** Source data **
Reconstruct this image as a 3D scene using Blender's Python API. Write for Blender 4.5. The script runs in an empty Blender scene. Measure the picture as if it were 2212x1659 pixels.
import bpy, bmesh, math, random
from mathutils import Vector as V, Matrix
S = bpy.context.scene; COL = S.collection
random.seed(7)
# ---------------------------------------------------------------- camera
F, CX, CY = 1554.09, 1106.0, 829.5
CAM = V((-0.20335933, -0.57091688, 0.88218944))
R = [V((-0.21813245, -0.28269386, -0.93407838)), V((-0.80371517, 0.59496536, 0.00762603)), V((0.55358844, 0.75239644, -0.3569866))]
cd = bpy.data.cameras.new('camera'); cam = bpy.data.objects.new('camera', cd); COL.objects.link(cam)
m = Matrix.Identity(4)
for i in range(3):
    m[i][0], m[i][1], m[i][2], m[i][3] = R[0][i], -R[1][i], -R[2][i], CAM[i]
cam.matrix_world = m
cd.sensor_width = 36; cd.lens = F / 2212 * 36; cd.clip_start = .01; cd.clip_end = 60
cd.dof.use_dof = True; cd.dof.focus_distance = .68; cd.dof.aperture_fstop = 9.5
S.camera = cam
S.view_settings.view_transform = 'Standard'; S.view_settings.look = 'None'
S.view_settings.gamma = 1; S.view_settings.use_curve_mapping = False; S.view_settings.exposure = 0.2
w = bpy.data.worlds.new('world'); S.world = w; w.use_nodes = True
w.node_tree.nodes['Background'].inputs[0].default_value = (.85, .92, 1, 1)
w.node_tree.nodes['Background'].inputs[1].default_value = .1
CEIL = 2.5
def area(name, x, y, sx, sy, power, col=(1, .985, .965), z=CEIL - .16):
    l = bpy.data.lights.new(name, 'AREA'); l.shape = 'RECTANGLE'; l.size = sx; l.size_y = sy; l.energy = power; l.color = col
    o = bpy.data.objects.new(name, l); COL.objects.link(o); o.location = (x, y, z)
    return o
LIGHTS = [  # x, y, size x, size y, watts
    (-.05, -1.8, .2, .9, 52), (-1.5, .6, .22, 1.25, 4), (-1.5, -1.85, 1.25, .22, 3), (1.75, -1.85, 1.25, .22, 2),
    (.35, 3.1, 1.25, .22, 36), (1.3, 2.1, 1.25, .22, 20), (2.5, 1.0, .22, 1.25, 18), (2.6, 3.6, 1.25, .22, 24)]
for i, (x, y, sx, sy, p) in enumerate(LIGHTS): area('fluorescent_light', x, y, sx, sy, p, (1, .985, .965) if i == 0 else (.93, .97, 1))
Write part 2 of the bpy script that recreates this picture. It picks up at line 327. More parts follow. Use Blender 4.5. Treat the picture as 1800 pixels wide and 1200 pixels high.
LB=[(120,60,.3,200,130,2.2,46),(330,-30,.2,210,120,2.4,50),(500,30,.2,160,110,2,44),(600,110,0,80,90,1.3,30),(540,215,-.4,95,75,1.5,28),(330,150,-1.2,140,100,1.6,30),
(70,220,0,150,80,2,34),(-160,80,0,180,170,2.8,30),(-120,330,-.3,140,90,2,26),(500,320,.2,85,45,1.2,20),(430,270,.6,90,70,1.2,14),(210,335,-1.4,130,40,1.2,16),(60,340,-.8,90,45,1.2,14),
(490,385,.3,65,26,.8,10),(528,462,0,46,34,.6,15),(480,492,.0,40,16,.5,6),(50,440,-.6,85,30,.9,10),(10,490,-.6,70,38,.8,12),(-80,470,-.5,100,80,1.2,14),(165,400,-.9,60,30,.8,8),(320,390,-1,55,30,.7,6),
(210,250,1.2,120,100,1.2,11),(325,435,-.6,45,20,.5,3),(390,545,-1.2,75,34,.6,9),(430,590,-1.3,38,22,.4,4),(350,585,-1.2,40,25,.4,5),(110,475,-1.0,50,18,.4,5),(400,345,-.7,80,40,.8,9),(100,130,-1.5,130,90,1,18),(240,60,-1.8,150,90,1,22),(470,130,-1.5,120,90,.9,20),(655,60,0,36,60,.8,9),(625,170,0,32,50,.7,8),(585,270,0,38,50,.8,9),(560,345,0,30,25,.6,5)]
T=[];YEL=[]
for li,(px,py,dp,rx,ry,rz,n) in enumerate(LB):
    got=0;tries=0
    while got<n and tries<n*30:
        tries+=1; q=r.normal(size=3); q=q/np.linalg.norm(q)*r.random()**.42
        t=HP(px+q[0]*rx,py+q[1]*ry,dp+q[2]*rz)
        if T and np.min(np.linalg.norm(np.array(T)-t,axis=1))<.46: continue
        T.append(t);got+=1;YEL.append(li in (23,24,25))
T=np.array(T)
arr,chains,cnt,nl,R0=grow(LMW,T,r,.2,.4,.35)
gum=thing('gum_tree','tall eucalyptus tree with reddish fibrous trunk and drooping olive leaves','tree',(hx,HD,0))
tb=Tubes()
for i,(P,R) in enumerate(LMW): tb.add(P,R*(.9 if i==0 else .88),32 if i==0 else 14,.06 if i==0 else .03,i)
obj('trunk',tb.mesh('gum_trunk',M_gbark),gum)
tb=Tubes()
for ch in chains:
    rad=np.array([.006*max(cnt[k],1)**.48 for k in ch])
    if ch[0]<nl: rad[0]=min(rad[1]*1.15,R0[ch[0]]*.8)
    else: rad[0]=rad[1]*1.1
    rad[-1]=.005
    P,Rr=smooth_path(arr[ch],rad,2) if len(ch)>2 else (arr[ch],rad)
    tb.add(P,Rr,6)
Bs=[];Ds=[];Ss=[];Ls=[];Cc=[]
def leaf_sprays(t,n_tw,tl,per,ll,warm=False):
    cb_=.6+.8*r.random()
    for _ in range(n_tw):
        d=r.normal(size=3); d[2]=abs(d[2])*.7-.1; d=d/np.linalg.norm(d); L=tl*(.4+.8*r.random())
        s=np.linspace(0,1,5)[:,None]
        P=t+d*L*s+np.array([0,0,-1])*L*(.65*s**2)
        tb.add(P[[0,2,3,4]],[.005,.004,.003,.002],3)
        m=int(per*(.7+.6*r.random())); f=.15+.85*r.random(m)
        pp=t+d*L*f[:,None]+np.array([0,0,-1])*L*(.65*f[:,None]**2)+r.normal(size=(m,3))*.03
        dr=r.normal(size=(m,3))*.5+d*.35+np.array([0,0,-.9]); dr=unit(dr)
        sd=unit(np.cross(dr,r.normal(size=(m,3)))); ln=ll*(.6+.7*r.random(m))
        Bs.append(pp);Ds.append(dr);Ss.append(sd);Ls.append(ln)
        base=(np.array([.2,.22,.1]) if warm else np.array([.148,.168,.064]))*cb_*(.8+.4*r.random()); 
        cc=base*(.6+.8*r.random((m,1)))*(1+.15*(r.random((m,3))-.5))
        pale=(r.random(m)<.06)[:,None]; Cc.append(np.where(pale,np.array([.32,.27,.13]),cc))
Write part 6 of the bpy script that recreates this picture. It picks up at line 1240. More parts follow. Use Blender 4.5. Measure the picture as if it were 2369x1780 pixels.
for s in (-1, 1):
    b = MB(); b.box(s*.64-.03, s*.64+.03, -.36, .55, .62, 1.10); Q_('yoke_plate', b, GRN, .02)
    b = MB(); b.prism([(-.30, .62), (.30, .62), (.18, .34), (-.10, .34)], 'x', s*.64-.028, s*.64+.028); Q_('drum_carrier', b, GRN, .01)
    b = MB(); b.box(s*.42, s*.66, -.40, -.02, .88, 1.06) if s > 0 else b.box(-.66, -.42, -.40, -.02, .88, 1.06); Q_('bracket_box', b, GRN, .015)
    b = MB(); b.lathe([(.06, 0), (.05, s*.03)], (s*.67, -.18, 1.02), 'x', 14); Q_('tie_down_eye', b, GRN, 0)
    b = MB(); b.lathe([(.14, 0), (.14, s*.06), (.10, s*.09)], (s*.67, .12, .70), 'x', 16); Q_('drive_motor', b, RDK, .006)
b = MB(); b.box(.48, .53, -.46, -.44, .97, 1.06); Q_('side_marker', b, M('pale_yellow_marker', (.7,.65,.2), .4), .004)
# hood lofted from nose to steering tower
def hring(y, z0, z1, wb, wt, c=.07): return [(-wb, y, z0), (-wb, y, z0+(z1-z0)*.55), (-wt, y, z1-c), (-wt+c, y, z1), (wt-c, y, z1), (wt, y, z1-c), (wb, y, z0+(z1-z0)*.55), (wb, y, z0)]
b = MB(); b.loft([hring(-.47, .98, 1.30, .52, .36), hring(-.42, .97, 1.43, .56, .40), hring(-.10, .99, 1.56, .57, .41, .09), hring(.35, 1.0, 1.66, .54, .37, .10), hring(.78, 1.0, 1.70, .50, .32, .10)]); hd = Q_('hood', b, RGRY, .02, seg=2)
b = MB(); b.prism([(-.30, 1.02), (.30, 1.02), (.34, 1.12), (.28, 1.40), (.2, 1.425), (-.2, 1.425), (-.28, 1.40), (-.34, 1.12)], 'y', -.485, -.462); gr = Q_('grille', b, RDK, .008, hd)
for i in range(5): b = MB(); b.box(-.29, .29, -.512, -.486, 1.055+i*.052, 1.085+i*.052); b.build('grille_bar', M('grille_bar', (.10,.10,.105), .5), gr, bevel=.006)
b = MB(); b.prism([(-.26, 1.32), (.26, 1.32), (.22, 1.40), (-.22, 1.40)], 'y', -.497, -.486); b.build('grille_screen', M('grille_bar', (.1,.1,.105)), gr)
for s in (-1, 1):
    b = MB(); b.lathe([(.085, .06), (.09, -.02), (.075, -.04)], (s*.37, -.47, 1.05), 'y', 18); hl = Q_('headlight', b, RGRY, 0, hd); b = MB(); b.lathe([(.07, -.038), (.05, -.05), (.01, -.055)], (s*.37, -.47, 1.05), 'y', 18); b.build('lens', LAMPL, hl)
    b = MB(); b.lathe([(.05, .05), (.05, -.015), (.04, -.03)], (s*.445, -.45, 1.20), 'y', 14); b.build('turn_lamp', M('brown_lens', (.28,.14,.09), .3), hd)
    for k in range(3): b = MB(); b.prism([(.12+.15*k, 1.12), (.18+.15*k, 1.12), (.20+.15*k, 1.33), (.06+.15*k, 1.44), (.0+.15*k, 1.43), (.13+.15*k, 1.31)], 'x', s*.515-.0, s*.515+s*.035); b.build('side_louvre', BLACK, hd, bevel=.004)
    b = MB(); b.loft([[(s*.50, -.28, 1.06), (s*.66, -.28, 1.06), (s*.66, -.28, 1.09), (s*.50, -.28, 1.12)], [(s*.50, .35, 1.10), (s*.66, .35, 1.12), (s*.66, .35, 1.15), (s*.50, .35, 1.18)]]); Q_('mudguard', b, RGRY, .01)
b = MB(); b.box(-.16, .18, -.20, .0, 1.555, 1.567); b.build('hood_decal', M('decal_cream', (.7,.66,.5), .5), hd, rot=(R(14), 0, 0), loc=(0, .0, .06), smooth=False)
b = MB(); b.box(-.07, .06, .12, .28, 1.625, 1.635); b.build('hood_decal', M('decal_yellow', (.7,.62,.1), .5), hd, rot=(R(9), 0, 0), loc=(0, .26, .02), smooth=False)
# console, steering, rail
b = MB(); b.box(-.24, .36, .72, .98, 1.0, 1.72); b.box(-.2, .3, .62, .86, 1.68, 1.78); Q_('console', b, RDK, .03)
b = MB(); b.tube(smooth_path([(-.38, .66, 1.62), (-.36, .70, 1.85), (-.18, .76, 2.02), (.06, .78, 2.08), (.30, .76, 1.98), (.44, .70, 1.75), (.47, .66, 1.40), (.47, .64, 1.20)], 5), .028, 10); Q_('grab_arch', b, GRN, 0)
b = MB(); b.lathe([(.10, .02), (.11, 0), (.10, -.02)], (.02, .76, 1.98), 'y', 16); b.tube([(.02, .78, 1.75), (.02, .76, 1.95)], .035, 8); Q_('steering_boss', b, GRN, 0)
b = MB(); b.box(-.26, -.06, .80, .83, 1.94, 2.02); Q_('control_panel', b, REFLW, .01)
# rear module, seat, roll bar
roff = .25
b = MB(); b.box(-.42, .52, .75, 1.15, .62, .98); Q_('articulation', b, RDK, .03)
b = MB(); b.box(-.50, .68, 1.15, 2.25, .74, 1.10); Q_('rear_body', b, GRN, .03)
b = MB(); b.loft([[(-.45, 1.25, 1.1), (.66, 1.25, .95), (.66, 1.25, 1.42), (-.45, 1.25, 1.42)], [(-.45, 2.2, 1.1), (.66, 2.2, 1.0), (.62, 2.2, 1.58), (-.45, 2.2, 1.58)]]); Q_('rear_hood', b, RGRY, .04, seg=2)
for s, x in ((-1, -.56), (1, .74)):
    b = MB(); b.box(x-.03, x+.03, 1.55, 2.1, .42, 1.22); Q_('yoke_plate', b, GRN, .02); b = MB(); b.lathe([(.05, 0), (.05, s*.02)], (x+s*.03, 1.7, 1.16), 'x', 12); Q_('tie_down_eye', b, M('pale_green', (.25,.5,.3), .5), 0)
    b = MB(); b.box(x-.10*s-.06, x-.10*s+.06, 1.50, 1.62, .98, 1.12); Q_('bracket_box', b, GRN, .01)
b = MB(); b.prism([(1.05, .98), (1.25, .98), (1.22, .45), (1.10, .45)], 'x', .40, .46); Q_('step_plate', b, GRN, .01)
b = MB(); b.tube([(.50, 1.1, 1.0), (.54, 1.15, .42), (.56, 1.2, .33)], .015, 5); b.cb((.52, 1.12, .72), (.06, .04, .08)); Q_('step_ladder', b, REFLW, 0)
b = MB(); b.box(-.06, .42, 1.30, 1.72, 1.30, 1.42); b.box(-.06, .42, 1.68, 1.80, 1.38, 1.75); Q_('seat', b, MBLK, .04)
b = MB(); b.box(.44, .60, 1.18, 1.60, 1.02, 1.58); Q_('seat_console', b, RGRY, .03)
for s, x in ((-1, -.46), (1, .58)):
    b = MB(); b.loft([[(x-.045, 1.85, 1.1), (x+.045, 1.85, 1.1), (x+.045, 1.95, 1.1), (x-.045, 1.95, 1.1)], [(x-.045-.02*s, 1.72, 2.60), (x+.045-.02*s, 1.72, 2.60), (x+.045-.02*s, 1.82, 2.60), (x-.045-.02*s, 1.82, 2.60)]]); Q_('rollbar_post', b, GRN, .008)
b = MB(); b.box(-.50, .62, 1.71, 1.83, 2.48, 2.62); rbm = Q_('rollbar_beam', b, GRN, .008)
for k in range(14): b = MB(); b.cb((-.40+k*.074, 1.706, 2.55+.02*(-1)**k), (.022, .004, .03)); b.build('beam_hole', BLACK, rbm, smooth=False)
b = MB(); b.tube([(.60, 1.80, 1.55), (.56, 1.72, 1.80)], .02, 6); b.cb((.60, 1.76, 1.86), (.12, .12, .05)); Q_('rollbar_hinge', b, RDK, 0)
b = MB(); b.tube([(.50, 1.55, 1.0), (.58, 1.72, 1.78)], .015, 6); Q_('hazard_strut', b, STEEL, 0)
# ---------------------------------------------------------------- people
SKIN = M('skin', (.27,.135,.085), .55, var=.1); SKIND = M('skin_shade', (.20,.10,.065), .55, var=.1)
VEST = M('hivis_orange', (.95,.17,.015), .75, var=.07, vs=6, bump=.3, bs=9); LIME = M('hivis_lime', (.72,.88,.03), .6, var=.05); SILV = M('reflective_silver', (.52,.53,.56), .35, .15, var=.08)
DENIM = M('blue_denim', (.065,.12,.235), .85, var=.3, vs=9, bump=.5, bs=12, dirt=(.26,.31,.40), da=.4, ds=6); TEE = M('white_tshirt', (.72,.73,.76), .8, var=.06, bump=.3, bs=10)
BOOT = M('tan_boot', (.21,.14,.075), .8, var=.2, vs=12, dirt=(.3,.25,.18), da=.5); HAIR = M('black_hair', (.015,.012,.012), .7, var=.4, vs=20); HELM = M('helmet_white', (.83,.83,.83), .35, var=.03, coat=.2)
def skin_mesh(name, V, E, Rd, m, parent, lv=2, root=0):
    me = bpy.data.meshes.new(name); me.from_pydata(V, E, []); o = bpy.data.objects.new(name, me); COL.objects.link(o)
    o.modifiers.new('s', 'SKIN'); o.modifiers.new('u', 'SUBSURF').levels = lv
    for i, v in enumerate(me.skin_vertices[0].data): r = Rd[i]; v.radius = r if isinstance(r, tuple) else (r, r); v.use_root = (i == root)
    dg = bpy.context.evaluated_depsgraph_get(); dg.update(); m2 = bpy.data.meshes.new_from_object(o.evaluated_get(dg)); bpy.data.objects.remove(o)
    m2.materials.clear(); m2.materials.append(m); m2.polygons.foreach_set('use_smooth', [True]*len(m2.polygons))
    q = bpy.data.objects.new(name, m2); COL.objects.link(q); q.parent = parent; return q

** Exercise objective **
Show, from the material above, each line that includes the string "scene".

** Output for this task **
Reconstruct this image as a 3D scene using Blender's Python API. Write for Blender 4.5. The script runs in an empty Blender scene. Measure the picture as if it were 2212x1659 pixels.
S = bpy.context.scene; COL = S.collection